Evaluation of 3D Automated Systems for the Measurement of Pavement Surface Cracking

Abstract

Pavement management systems rely on accurate distress measurements to support transportation agency officials in making decisions on budget planning and allocation as well as on the design of maintenance and rehabilitation strategies. Errors in distress data measurements lead to inappropriate project prioritization and increased maintenance and rehabilitation costs. This paper presents an independent evaluation of the accuracy and precision of high-speed field measurements of pavement cracking taken by three different automatic three-dimensional (3D) systems that represent the state of the practice. Cracking data were collected from a field experiment designed to represent typical conditions encountered in Texas highway network and comprised twenty 550-ft pavement sections. Three vendors participated in the experiment; two of them used the same hardware (i.e., INO LCMS sensors) but different proprietary algorithms to detect and quantify surface distresses. The third vendor used PaveVision sensors.
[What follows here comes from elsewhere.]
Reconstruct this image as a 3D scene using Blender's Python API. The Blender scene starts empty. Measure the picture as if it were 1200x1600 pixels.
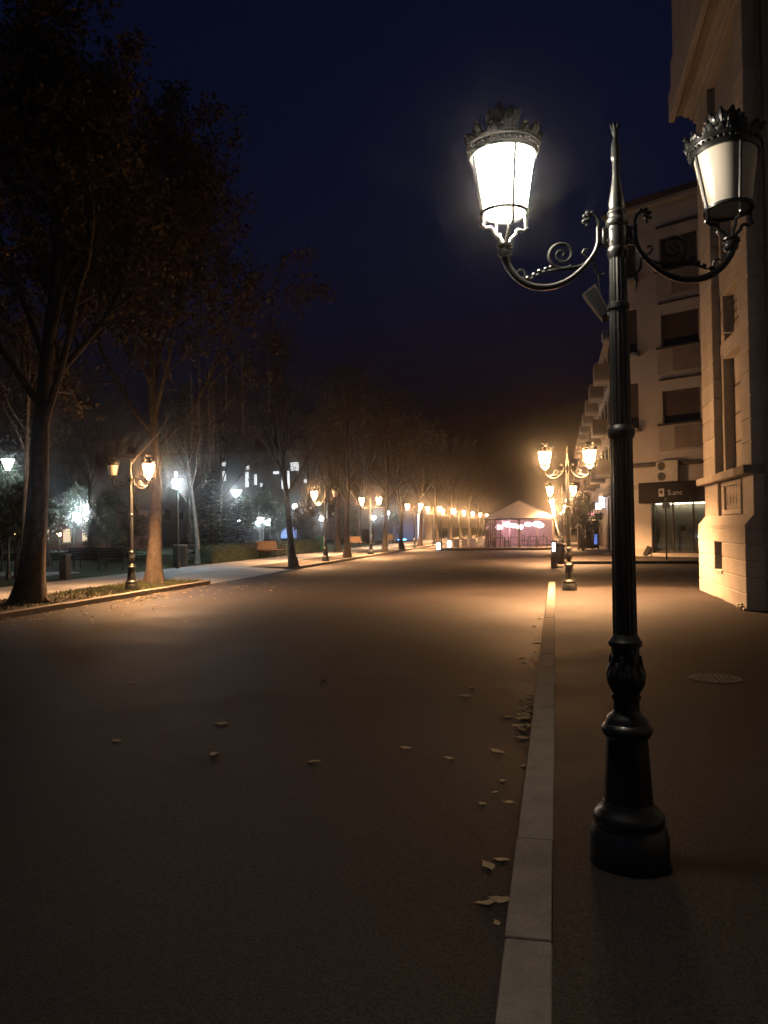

The high-speed measurements were compared to manual measurements taken statically by experienced certified raters. Further, each service provider was asked to report their results with different levels of manual intervention in order to capture the change in accuracy due to manual postprocessing of the data. The large number of false positives and low overall accuracy and precision showed by the three automated systems highlights the need for improvements on the available high-speed data collection technologies. The accuracy, along with the amount of false positives, significantly improved after applying manual postprocessing. The precision, on the other hand, was similar. In addition, a weak association between cracking measurement accuracy and surface texture was observed for every automated system.